A fresh bitcoin ($BTC) selloff has pushed investors back to a question they have never fully resolved: what role, if any, does the cryptocurrency deserve in a serious portfolio? For some market participants, the drop is unremarkable — shorthand for it is already in circulation as "crypto being crypto." For others, the same move is precisely the evidence needed to reconsider how much exposure makes sense.
What "Crypto Being Crypto" Actually Means
The phrase is shorthand for a specific argument: that sharp, seemingly unprovoked price swings are a structural feature of bitcoin, not a bug or a signal. Under this reading, an investor who buys bitcoin has already accepted a volatility profile that would be disqualifying in almost any other asset class, so a selloff carries no new information. It is, in effect, the asset behaving as advertised.
That argument has the appeal of consistency. It also, however, sidesteps the harder question: if the volatility is permanent and expected, what work is the asset actually doing for a portfolio? Hedging inflation, diversifying away from equities, and acting as a store of value are all claims that have been made on bitcoin's behalf, but each of those claims has a different implied holding period and a different tolerance for drawdowns.
The Portfolio Role Question
What this latest selloff has done is force the portfolio question back to the surface. Investors who added bitcoin during calmer stretches are now being asked by the price action itself to articulate why they own it. Is it a speculation with an explicit exit? A small satellite position sized so that a full loss would not matter? Or a conviction holding intended to survive multiple cycles?

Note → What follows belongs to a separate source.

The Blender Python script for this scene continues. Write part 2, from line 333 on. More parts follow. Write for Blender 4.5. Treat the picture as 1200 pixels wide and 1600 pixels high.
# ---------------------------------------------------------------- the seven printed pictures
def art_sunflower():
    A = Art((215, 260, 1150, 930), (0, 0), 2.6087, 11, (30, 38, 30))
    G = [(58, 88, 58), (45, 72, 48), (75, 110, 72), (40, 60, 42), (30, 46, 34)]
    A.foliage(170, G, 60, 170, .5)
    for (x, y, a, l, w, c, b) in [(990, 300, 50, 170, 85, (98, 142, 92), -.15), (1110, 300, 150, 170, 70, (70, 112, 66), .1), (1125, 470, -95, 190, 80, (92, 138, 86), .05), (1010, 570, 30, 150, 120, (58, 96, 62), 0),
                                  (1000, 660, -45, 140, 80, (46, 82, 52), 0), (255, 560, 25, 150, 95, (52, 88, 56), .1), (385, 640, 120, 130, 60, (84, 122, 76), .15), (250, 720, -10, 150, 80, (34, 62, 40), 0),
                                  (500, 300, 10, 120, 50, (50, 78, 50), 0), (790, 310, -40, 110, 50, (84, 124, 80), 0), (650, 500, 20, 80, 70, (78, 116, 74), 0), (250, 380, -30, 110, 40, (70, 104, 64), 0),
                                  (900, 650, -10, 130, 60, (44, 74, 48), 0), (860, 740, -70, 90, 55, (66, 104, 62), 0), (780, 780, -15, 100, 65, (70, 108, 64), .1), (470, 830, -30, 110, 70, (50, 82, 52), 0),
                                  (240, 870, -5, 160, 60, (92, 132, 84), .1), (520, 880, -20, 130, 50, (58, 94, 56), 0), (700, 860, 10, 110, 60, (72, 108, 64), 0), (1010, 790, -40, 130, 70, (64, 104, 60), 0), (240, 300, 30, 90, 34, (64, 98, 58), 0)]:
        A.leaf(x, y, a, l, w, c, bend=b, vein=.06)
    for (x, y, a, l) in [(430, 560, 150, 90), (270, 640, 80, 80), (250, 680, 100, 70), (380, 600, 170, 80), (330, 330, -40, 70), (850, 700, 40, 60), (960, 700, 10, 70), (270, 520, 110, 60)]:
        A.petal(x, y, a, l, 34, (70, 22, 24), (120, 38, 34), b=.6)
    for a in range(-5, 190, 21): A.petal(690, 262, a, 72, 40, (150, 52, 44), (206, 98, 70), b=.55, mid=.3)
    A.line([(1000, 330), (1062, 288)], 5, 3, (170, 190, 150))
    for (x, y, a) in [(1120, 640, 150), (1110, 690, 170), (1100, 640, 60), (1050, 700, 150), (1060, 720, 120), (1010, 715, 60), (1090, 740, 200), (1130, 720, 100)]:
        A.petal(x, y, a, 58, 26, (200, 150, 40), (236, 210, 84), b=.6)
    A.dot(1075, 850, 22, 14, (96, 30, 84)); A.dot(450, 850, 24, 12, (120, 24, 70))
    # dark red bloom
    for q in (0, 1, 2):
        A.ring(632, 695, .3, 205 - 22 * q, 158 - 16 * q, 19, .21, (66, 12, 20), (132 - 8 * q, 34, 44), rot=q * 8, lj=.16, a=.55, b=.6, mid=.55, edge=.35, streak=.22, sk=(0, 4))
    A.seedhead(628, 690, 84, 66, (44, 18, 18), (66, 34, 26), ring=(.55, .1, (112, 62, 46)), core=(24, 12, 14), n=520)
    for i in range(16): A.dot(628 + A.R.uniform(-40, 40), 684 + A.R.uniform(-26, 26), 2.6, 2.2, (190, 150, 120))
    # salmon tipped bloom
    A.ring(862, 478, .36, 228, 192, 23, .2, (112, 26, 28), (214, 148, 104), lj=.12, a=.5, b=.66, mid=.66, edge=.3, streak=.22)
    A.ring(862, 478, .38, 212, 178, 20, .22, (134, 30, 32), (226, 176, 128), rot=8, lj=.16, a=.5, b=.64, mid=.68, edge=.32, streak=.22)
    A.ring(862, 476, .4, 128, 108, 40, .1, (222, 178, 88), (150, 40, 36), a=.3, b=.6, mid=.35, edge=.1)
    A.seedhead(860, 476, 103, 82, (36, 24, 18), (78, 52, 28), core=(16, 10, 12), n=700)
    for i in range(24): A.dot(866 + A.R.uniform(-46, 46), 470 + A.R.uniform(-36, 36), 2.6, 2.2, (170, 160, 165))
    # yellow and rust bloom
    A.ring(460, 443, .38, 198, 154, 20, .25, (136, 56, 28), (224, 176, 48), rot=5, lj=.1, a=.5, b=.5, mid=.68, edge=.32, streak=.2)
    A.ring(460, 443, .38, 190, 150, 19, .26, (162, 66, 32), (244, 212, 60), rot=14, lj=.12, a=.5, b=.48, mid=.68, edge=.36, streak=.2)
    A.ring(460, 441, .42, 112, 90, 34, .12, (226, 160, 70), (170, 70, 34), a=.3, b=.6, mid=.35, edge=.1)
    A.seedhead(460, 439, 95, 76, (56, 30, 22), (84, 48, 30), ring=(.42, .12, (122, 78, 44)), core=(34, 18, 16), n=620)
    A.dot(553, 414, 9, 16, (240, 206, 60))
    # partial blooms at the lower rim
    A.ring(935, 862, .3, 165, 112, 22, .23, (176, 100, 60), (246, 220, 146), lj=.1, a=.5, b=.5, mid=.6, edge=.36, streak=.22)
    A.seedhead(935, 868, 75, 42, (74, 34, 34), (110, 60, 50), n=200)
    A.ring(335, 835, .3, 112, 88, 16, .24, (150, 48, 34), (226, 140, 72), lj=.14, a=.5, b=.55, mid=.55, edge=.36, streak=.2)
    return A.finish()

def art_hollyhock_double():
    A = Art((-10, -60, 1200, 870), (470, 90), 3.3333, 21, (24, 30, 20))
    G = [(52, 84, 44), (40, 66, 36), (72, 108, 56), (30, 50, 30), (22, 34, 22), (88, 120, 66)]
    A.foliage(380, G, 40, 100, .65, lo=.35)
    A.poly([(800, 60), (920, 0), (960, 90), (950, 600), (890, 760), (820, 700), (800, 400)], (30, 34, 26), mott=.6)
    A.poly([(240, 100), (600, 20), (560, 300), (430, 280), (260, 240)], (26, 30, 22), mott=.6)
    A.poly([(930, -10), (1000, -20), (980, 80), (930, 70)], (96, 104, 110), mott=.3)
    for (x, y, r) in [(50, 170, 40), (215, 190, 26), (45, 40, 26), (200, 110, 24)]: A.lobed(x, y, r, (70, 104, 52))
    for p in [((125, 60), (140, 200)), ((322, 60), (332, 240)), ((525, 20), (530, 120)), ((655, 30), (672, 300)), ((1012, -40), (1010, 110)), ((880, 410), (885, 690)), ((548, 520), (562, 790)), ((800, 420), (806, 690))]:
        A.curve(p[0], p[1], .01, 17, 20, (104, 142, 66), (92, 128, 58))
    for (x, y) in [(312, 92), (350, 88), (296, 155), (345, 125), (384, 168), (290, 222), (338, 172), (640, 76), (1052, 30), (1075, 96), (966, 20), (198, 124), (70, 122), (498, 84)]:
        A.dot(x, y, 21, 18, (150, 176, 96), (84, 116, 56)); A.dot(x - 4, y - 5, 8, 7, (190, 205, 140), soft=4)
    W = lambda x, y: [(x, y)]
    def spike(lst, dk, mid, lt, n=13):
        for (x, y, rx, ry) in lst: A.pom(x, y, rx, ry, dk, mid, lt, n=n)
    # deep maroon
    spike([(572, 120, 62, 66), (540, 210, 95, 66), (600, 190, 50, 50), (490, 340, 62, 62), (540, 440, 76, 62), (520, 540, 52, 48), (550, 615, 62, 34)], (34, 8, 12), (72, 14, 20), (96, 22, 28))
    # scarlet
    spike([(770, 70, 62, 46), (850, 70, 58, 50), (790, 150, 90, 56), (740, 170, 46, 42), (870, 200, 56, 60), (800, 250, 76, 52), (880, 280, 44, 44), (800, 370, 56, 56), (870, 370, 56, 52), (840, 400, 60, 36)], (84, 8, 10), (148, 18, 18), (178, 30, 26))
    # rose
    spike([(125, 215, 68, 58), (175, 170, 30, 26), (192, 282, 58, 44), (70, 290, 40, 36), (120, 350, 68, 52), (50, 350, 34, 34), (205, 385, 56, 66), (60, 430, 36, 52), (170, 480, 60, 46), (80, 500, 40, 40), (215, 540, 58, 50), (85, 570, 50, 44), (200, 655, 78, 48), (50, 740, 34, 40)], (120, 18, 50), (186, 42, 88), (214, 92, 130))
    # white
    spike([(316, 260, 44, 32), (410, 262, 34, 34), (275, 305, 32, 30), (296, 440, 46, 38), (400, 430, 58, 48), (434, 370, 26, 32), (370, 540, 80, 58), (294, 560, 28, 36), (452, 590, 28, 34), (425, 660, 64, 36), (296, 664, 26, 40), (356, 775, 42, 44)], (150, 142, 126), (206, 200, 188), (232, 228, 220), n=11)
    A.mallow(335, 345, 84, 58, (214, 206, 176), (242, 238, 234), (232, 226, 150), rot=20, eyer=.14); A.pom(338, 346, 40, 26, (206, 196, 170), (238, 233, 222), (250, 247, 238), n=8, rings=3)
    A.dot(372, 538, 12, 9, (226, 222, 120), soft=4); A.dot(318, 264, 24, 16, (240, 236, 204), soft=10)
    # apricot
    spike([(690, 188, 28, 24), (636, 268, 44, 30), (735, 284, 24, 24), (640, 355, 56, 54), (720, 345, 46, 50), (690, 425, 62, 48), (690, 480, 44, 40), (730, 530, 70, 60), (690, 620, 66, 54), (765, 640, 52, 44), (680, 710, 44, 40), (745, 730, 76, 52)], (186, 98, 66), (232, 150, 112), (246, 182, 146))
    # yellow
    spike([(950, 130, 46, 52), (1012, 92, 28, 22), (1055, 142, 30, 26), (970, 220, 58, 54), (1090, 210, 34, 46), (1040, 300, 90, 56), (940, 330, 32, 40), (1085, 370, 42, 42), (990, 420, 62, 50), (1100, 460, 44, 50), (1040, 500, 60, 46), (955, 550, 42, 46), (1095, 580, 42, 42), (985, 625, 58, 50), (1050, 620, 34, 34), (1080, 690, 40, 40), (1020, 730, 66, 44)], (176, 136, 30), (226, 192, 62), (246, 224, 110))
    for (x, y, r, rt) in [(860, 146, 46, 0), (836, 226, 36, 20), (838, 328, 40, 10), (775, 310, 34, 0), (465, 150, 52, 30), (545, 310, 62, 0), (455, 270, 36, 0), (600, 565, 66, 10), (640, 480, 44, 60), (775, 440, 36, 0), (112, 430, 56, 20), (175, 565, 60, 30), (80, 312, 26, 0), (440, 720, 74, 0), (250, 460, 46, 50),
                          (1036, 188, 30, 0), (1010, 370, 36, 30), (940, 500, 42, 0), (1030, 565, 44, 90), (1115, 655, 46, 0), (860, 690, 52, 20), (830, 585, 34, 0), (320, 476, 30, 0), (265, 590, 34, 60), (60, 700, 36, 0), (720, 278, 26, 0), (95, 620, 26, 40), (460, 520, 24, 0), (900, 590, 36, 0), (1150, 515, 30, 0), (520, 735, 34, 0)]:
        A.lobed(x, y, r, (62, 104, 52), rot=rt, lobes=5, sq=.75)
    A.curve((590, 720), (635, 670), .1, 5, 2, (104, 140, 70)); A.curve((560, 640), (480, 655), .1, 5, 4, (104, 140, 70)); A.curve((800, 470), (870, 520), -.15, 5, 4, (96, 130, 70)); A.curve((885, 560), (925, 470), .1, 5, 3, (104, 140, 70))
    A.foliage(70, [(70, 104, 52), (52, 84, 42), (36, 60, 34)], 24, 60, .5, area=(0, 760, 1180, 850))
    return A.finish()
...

The source of the debate matters here. Bitcoin's price is set at the margin by whoever is buying or selling right now — and the composition of that marginal seller shifts across market cycles. Early selloffs were dominated by retail capitulation; more recent ones increasingly involve institutions managing risk. Who is long and who is short at any given moment shapes whether a plunge is a flush or the beginning of something longer. The current episode has not settled that question.
Why the Debate Keeps Returning
The persistence of this argument is itself informative. Most asset classes reach a rough consensus on their portfolio function over time — equities grow earnings, bonds cushion drawdowns, commodities hedge supply shocks. Bitcoin has resisted that categorization for long enough that every significant price move reopens the file.
That is not necessarily a reason to dismiss it. It may simply mean the asset is still in the process of finding its equilibrium holders — the investors whose time horizon and risk tolerance are genuinely matched to what bitcoin actually does, rather than what they hoped it might.
Until that matching is complete, "crypto being crypto" will remain both a dismissal and, depending on who says it, a thesis.